I write a fair amount about my new daughter. Becoming a dad has shifted my life around quite a bit. As I write things about when she first smiled, or first rolled over, it was keeping the date of when those things happened, but the I’d have to do date-math in my head to figure out how old she was. I don’t like doing date-math in my head. So, I wrote a wordpress plugin to do it for me. This plugin adds text to the bottom of each post about my daughter saying how old she was when that post was written. It is made general enough, however, to be about the duration to or from any particular event you care to track.

At the moment, the Duration plugin has only been tested with wordpress 1.5.2 which is what ChoicyWhiteBoy is using. I have no reason to believe that it won’t work with 2.0x, but I’ve not yet tried it.

Download:
duration (tar.gz)
duration (zip)

The following is from the readme included with duration:

This is version 1.0 of the duration plugin

Overview:

The duration plugin adds a line of text at the end of any posts that

are in whatever categories you define for it. That line of text

includes the duration (in years, months, days, hours, minutes and even

seconds if you choose) between when that post was written and some

other specific event of your choosing. The duration works either way

— forward or backward, meaning that the event can be in the past, or

the future. However, there is currently no provision for an event that

happens during the blogging time. Meaning that the same text is

printed regardless of if some posts are earlier than the event while

others are later. Perhaps a future version of this plugin will

address that shortcoming. The duration plugin allows you to specify

some text both before and after the duration string, all of which is

surrounded by a paragraph with an id of ‘duration’ so that you can

style it in your CSS however you like. You can also specify the

granularity you would like to display from year all the way down to

second.

Installation:

Unpack the .zip (or .tar.gz) file in the wordpress/wp-content/plugins

directory. It will create duration.php and a duration subdirectory

which contains ancillary support files.

Go to the ‘Plugins’ administrative page, and select ‘activate’ for the

‘Duration’ plugin.

Go to the Options Page, and select the ‘Duration’ submenu.

Configuration:

You shouldn’t need to change any HTML or source code to use the

Duration plugin.

From the Options page, with the ‘Duration’ submenu chosen, you can

choose which categories you would like the duration string to appear

on. It will appear on any post that is categorized with any of the

selected categories.

You can write text that will appear before and after the duration

string. For example, I use it to track how old my daughter was when I

post something about her. Therefore, I have the following text for

before: “(Sam was”

and for after: “old when this post was written.)”

This produces text like:

(Sam was 4 months, 11 days, and 15 hours old when this post was

written.)

You then select the date and time of the event you wish to track. Use

all four digits for the year. There’s not a great deal of error

checking, so if you try to screw it up, you’ll probably manage to.

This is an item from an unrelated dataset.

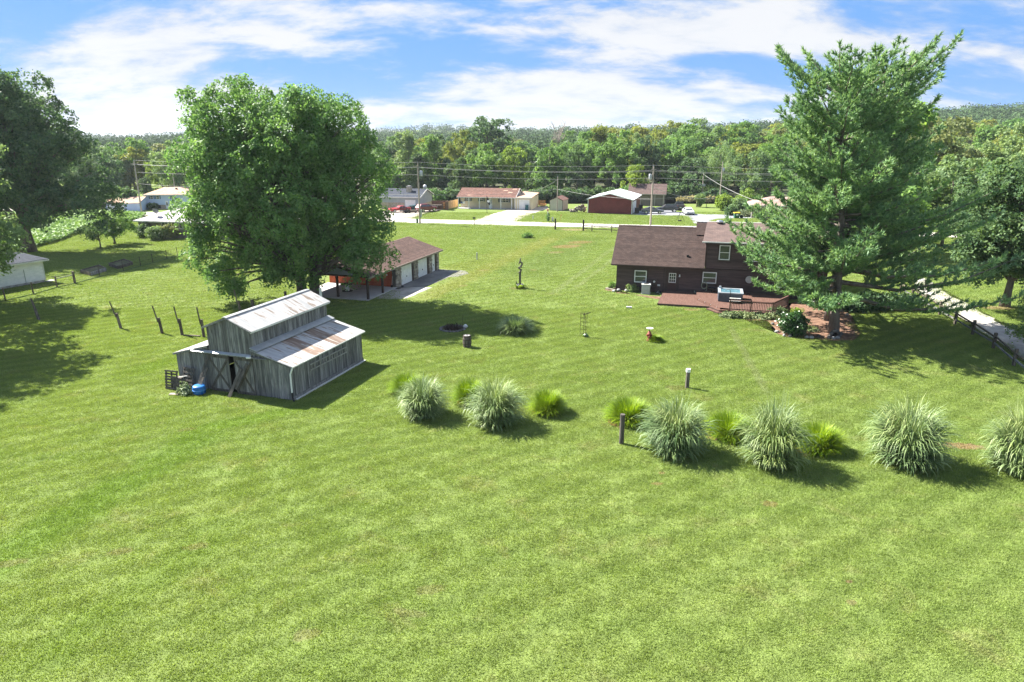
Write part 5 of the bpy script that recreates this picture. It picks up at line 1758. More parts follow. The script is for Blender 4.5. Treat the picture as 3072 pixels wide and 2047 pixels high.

Finally, you can select the level of precision that it should

report. It can include just the year — for example “It was 230 years

since the signing of the American Declaration of Independence”, or you

can go as detailed as to include the seconds — for example “As of

this post, it has been 1 year, 2 months, 4 days, 7 hours, and 15

seconds since I slept for more than 5 hours at a time.”

Once you are happy with your selections, click “Update Options.” This

will write your choices to the database. View your site to see it in

action.

Additional Information/Support:

This is my first wordpress plugin. It should be fairly well commented

if you want to use it as an example for your first plugin, but I’m not

a professional programmer, and some of the code is fairly messy. I

will make an effort to provide some support for this plugin, but as I

have a very young child in the house, that support may be spotty. Use

at your own risk.

Known Issues:

  • No difference between events in the past and future
  • English Only (no internationalization)
  • Assumes you are in the same time zone as your event
  • Only one event is possible (heaven forbid you have 2+ children! 😉

I don’t have any work-arounds for any of the known issues. I may be

able to address some of them in future versions, but as I’ve met my

needs, my motivation to continue work on this particular plugin is

rather low. Feel free to bribe me to add your favorite feature or fix

your most annoying bug though.

Enjoy.

[Update Mar. 2, 2006]

I found a bug where I was miscalculating the number of days in a month for subtraction. I’ve patched it for my own site, but with a kludge where I arbitrarily set it to 30 days. I need to figure out how to determine which month it’s being taken from, and then take the right number of days. I’ll release a new version once I’ve done this.